After the uprising, the ghetto was razed to the ground. The surviving captured civilians were deported to extermination and concentration camps. The few who managed to hide lived in the ruins, shelters and basements until the outbreak of the Warsaw Uprising and the end of the German occupation of Warsaw. Perhaps the most famous of these “Robinsons of Warsaw” was Władysław Szpilman, whose story was told by Roman Polański in The Pianist. On 12 May, in London, the Bund’s representative on the National Council of Poland in London, Szmul Zygielbojm, committed suicide. It was supposed to be a protest against the world’s indifference to the crimes committed against Jews. Stroop, the nominal author of the cited report and executioner of the Warsaw Ghetto, was executed in Warsaw in 1952.

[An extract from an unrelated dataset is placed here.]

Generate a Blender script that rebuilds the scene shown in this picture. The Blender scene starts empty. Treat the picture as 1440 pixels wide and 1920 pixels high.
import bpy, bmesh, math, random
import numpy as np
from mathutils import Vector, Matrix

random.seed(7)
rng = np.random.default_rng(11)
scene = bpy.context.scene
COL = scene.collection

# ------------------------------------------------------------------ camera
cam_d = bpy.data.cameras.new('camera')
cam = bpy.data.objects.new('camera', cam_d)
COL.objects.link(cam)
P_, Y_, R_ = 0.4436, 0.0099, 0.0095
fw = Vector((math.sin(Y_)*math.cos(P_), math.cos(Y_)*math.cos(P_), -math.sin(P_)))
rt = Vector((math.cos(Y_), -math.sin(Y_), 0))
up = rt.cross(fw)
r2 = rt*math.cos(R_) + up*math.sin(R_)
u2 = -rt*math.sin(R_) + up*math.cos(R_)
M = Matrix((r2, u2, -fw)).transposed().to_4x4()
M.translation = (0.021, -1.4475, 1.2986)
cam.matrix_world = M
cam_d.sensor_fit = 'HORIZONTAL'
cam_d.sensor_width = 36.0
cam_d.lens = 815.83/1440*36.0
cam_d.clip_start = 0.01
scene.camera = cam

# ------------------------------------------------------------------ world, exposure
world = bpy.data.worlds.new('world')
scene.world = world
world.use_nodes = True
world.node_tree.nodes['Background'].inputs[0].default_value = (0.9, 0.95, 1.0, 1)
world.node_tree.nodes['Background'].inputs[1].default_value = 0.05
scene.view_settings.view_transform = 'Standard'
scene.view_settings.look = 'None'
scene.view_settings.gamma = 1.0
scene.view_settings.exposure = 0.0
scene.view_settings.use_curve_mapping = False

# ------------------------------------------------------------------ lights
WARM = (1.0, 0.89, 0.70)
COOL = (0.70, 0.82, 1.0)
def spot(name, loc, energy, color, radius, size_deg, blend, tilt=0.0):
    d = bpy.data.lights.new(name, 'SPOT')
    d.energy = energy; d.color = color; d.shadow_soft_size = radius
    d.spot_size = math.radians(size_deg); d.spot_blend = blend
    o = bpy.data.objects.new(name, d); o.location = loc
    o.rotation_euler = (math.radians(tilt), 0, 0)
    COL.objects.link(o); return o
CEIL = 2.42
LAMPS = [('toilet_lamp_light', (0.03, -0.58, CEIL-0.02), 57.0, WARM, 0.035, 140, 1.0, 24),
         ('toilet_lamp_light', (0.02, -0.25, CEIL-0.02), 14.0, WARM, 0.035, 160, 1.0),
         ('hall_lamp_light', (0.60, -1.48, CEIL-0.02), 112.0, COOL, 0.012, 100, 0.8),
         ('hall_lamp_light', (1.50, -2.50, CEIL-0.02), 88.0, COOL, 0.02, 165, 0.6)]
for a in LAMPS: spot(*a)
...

The ghetto uprising was a desperate attempt to save a few people, a retaliation against the Germans and a desperate cry for a dignified death. It was also, though it is sometimes forgotten, the first Polish uprising against Nazi Germany and the first metropolitan uprising in occupied Europe, and the ghetto fighters made their contribution to defeating the Third Reich. Although the outcome of this uneven fight was a foregone conclusion, for generations of Polish Jews but also for a part of Polish society and Warsaw residents who would take up arms in the following year, the heroism of the ghetto fighters became a symbol of supreme valour and sacrifice.